== DO THIS ==
Write out, word for word, only the data from its first line to the line containing "COL = S.collection".

== INFORMATION SUPPLIED ==
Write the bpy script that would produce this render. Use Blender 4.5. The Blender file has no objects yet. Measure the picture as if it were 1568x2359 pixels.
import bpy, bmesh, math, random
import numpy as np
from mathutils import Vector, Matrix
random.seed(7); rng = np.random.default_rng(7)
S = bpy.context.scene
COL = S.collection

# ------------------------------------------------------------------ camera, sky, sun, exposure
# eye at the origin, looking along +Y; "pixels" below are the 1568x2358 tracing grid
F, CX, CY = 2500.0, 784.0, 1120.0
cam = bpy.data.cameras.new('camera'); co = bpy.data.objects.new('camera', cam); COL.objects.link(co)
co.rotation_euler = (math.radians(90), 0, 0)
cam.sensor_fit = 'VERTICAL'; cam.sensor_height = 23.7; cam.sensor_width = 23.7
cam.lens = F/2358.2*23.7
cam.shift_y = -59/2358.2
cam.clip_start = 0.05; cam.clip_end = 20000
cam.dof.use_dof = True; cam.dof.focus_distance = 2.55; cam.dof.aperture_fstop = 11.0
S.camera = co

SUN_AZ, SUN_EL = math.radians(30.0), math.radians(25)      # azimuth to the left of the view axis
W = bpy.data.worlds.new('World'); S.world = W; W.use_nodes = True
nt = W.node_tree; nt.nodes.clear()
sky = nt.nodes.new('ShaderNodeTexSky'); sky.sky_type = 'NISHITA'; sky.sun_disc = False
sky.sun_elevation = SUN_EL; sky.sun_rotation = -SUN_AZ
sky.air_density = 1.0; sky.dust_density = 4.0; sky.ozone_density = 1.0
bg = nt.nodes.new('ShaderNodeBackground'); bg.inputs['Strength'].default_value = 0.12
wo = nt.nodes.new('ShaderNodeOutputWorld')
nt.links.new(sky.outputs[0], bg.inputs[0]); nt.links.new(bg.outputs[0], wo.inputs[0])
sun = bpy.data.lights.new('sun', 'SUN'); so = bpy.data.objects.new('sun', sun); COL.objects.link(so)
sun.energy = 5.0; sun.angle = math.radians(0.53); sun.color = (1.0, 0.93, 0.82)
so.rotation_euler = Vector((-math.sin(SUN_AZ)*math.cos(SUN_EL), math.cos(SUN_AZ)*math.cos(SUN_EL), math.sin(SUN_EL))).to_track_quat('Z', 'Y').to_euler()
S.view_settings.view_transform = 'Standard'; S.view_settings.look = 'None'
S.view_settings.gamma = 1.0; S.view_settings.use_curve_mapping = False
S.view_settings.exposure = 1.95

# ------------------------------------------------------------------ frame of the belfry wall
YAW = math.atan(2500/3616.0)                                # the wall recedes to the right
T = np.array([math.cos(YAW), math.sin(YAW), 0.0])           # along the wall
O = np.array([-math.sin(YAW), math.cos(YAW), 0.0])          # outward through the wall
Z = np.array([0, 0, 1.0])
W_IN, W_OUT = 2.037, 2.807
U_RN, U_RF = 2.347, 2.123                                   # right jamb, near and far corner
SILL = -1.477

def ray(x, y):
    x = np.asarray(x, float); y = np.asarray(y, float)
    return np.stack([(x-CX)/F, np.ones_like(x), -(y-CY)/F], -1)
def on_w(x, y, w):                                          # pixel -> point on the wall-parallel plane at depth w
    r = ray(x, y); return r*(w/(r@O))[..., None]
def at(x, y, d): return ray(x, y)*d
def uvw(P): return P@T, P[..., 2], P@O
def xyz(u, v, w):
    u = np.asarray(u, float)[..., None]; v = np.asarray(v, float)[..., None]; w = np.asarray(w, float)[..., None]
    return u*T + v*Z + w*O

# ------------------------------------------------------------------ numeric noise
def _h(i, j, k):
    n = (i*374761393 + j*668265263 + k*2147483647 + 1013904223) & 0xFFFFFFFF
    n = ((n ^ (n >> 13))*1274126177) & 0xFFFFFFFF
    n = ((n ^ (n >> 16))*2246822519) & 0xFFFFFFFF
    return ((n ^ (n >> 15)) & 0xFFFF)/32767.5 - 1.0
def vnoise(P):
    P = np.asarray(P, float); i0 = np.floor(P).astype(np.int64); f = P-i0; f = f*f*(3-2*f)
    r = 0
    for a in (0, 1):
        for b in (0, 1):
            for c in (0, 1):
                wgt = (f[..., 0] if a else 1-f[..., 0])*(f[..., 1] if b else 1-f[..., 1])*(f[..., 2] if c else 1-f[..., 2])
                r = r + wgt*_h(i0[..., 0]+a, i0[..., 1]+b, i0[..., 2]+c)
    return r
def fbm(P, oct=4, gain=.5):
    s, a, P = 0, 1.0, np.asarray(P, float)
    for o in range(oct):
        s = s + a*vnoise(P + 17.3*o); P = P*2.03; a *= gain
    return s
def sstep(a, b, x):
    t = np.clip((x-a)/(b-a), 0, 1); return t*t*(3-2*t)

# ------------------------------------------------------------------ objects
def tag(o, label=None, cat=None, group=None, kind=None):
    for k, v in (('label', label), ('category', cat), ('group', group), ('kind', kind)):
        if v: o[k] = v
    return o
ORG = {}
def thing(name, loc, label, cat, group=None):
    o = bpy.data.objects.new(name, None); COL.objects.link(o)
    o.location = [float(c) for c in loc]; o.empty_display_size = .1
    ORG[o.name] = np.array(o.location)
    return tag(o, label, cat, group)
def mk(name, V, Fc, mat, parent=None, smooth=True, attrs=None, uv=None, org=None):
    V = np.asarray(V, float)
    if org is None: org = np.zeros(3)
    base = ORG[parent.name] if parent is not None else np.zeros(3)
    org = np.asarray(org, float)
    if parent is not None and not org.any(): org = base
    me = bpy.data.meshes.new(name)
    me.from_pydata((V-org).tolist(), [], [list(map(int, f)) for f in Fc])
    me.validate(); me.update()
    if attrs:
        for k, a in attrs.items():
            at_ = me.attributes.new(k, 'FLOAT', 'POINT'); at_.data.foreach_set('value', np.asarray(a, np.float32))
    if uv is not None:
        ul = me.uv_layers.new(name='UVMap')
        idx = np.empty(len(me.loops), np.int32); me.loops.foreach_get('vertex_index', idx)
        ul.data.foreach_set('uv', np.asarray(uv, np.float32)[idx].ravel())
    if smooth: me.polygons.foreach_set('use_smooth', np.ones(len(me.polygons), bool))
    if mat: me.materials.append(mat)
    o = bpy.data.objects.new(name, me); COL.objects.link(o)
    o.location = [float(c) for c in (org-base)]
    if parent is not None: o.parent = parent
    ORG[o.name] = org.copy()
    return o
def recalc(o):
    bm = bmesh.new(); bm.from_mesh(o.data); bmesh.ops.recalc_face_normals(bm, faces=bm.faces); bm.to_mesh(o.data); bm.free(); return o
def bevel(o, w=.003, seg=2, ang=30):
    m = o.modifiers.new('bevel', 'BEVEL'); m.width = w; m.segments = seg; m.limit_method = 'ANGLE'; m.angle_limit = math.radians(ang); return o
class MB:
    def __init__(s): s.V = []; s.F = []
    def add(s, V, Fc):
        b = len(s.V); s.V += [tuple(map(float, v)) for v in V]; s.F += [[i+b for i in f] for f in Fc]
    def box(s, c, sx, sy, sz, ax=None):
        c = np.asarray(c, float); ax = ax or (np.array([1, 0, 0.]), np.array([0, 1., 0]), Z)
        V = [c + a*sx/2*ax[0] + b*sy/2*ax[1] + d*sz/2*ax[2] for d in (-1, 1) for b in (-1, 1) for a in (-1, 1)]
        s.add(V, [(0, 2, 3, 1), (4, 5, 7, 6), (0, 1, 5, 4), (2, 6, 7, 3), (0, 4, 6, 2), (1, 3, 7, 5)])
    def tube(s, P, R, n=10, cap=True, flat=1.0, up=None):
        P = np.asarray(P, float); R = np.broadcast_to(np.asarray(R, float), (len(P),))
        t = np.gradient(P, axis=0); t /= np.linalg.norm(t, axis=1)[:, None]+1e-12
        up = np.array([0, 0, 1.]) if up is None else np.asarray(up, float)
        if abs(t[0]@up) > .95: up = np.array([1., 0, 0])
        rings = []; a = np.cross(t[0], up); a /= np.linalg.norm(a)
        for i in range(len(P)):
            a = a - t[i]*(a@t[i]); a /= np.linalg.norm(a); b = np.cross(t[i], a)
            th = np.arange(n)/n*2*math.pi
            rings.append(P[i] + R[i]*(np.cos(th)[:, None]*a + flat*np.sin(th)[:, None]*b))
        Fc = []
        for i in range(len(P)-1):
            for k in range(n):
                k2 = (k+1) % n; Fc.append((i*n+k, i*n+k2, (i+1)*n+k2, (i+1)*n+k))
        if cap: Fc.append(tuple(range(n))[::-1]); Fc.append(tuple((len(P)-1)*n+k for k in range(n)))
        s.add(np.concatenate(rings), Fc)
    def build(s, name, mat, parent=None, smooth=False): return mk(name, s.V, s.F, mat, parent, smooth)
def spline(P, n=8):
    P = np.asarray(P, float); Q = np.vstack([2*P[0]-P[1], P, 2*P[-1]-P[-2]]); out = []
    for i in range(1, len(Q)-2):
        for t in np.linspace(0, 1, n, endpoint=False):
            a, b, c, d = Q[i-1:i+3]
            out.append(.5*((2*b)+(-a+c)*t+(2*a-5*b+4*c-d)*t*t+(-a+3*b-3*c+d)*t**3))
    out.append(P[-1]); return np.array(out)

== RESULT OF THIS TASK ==
Write the bpy script that would produce this render. Use Blender 4.5. The Blender file has no objects yet. Measure the picture as if it were 1568x2359 pixels.
import bpy, bmesh, math, random
import numpy as np
from mathutils import Vector, Matrix
random.seed(7); rng = np.random.default_rng(7)
S = bpy.context.scene
COL = S.collection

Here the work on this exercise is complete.